Si somos la sombra que se alza a nuestra
puerta, hemos llegado a la más aterradora de todas las encrucijadas ante las
que haya vacilado el hombre en el trascurso de su ascensión evolutiva. Pero, ¿podríamos haber esperado otra cosa? Antes que nosotros, otros hombres solitarios
se han hallado ante esa misma puerta, y aquella misma sombra debió retroceder
ante ellos.
Para quienes buscan las respuestas finales,
no tengo ninguna; excepto, tal vez, una con la que me topé al hojear la
biografía de John Woolman, un cuáquero del siglo XVIII. En su lecho de muerte,
incapacitado para hablar, escribió: “Creo en Jesucristo; en cuanto a la vida o
la muerte, no sé nada”.
Por mi parte, reafirmo tal fe sin ninguna
vacilación. Creo en Jesucristo, presente en todo ser humano que muere por
contribuir a una vida más allá de la suya propia. Creo que Jesucristo está
presente en todos los que defienden al individuo contra la bota de hierro del
Estado colectivo en expansión. Creo en Jesucristo cuando creo que el hombre,
sin saberlo, ha logrado grandes portentos evolutivos: aptitudes y facultades de las cuales, por ser tan raras
todavía, pasan inadvertidas para la mayoría de las personas.

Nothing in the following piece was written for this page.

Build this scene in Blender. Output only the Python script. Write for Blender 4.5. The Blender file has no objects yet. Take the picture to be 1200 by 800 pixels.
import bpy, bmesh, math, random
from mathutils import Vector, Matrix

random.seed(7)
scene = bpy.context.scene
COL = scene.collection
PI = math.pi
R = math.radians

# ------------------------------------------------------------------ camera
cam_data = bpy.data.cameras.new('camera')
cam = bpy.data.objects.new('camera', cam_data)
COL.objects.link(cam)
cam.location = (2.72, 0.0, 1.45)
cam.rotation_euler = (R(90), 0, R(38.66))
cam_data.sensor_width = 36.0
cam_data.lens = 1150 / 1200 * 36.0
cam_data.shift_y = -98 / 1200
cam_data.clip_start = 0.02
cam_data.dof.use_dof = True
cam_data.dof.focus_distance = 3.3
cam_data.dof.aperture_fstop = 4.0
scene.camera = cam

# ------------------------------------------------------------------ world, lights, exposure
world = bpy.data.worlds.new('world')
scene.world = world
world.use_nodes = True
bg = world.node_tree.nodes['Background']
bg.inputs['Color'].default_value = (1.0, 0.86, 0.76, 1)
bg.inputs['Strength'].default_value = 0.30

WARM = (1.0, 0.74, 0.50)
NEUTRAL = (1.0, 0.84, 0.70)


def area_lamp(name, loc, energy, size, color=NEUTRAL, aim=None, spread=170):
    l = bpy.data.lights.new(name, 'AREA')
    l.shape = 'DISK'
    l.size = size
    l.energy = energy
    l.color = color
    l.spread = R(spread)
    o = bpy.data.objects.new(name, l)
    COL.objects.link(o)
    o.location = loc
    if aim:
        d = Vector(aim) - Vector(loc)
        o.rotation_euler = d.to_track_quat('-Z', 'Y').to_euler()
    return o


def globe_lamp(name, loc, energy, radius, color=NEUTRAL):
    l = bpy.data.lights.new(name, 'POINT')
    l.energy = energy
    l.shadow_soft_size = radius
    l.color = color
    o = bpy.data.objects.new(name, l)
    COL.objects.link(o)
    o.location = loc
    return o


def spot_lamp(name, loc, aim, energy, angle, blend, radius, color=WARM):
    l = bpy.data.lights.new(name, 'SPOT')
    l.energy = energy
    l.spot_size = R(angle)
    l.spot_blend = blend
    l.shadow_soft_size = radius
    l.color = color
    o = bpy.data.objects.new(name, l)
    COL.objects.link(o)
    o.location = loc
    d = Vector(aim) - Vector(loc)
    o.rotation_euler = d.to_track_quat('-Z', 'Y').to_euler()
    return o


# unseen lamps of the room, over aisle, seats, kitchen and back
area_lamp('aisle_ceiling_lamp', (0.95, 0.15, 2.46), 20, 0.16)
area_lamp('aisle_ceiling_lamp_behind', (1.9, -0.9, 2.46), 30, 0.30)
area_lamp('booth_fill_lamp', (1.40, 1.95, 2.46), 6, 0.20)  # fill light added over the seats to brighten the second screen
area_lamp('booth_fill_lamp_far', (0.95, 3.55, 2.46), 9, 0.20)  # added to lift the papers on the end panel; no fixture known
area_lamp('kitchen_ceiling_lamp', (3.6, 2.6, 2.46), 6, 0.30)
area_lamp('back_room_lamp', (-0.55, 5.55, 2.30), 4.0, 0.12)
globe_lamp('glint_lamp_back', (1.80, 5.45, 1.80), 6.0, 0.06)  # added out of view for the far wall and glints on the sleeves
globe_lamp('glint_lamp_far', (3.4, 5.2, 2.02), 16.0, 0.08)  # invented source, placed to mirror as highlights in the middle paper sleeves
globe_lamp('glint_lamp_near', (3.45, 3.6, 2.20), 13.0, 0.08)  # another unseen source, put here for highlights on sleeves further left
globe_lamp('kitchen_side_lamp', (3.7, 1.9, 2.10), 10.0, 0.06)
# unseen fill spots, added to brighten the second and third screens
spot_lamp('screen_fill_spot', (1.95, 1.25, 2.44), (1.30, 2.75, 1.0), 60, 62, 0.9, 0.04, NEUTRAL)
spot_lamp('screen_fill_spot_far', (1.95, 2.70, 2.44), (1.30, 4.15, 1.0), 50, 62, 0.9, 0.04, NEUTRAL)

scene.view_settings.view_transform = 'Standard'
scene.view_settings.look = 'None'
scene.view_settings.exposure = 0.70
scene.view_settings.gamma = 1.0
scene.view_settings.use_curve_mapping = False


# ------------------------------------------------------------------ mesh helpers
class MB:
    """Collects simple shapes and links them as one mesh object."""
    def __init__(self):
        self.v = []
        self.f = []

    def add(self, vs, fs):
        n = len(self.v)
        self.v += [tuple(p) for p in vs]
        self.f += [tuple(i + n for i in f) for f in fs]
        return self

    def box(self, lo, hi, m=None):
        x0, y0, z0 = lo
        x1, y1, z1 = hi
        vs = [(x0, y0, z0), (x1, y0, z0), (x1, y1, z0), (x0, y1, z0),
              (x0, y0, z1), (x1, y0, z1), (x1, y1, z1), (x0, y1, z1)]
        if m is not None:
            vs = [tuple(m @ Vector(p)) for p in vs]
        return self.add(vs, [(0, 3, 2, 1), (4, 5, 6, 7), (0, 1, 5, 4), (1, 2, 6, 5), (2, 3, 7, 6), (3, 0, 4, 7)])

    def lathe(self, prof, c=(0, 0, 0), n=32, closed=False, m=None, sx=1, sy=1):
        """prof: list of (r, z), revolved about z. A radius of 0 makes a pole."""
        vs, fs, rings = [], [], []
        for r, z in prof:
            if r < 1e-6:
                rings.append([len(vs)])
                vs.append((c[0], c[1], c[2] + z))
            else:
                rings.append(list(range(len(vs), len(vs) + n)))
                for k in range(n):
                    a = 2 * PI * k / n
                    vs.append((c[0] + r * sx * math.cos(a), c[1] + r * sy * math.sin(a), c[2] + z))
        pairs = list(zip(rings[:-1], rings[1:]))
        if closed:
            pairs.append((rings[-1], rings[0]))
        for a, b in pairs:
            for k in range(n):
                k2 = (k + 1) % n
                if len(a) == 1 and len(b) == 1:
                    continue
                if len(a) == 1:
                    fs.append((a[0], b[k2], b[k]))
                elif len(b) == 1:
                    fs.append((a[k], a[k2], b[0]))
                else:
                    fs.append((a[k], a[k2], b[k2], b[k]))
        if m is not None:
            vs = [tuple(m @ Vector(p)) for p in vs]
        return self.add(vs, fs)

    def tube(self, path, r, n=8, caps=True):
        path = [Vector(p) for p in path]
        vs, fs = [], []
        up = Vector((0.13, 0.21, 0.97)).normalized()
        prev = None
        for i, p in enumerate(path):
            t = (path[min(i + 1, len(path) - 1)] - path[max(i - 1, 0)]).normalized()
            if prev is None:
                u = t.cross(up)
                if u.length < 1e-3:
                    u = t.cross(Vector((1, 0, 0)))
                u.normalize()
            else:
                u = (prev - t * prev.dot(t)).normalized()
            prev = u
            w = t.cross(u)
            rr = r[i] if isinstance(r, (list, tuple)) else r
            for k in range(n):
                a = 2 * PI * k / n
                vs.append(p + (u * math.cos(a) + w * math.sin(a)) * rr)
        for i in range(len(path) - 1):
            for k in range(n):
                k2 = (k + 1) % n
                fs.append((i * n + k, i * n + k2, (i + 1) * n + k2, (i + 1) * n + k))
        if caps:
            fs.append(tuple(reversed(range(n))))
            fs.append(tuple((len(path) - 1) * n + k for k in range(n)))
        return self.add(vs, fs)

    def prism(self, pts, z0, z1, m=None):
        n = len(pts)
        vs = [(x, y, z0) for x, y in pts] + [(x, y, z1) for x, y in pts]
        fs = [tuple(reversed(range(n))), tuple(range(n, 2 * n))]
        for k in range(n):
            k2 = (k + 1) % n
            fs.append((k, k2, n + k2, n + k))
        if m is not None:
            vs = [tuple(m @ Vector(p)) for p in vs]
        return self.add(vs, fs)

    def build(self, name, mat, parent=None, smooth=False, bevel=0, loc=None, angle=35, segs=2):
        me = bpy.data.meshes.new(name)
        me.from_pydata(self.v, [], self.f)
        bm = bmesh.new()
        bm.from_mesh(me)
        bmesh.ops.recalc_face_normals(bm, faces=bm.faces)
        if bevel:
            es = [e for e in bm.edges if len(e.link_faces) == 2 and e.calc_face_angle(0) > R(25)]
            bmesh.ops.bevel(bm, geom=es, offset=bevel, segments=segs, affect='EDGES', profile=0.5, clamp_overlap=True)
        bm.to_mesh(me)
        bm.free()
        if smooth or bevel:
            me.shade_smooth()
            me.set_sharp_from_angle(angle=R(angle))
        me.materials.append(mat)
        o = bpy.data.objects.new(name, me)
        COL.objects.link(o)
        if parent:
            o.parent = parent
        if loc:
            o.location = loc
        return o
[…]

Se me ha acusado de confusión mental por
alentar esperanzas en la humanidad. A eso sólo puedo replicar que, en el opaco
amanecer de la humanidad, la criatura aún incapaz de hablar que, vacilante, fue
la primera en formular las palabras con que expresar compasión y amor, habrá
provocado, en torno a una fogata, similares risas de burla. No obstante,
algunos de sus congéneres dieron oídos a tales palabras, pues son palabras que
han sobrevivido.
CONDENSADO DE UN DISCURSO / Loren Eiseley, famoso
antropólogo norteamericano. Publicado en junio de 1962.